Over time, palliative measures were pursued but these have not stemmed the massive migration from the countryside. The most recent initiative called the Rural Enterprise and Agricultural Development (READ) Project was supposed to have provided assistance to some 5,200 poor rural persons.
These initiatives do not address the root causes of rural underdevelopment. And there is no reason to believe that the “call centres and factories” initiative will do any better.
The call centre initiative is not new. It has been tried before and has not been highly successful.
The “call centres and factories” plans offer false hopes. The infrastructure does not exist to excite investors to make those long-term investments that would generate large-scale employment.
Students in rural areas have complained bitterly about poor broadband. And electricity reliability is a problem. Unless these things change, no one is going to get excited about setting up a call centre which requires not only stable and advanced bandwidth but also hard- to-come-by overseas customers.

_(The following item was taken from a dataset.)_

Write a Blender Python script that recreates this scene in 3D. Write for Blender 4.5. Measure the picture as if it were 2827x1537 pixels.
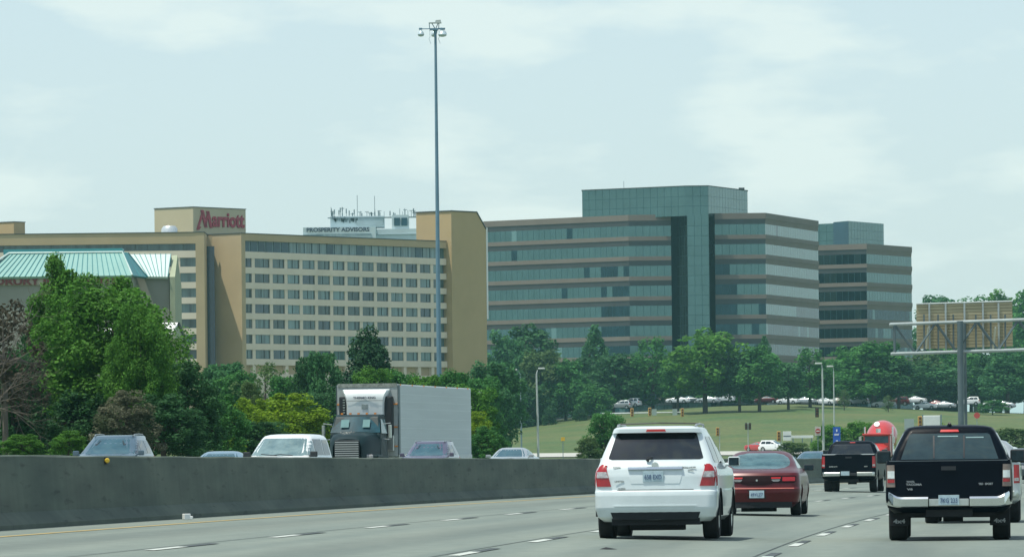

Stand-alone initiatives will not ease the high levels of rural unemployment and underemployment. What is needed is a rural development strategy. But none exists. The government has no grand plans for rural Guyana.
The revised Low Carbon Development Strategy only mentions investments in rural electrification, and the creation of small businesses, tourism and aquaculture as providing opportunities for women in rural areas. But there is no mention of a specific rural development plan. None whatsoever!
But no rural development strategy or plan will work unless it addresses the root causes of rural underdevelopment. The constraints to rural development are well known. Land ownership remains a major constraint. The majority of lands are owned by a minority of persons. The landless need land and this should be the starting point of any rural development plan. But the PPP/C is so attached to the landed classes that it is disinclined to engage in land reforms which would empower the landless.
An IDB report in 2017 pointed to some other issues in the agricultural sector. These included poor infrastructure, insufficient storage facilities, low production concentration, obsolete technology, low-value added and costly access to finance.
While the formal financial sector has expanded its roots into rural communities, feudal relations still exist, a development related not only to land use but also to money-lending licences which perpetuate such relations.
The PPP/C also does not wish to touch the issue of revaluation of properties so as to increase the taxes paid to local authorities. The APNU+AFC was also similarly disinclined. If realistic rates and taxes are paid, the economy of rural Guyana will be boosted.
The bulk of government’s Budget is recurrent expenditure. And most of that recurrent expenditure is spent in the towns and city where most of the Ministries and government offices are located. The government needs to devolve more of its operations to rural Guyana. It will save millions in the process because rates and taxes are far lower in rural areas than in the city. But it will also allow for greater spending in rural areas and this will boost the rural economy.
There are therefore, far better ideas available for rural development than Jagdeo’s “call centres and factories”. But piecemeal and stand-alone ideas will not suffice.
These must be incorporated into a rural development strategy. And who better to do this than someone who specialises in rural economics.
(The views expressed in this article are those of the author and do not necessarily reflect the opinions of this newspaper.)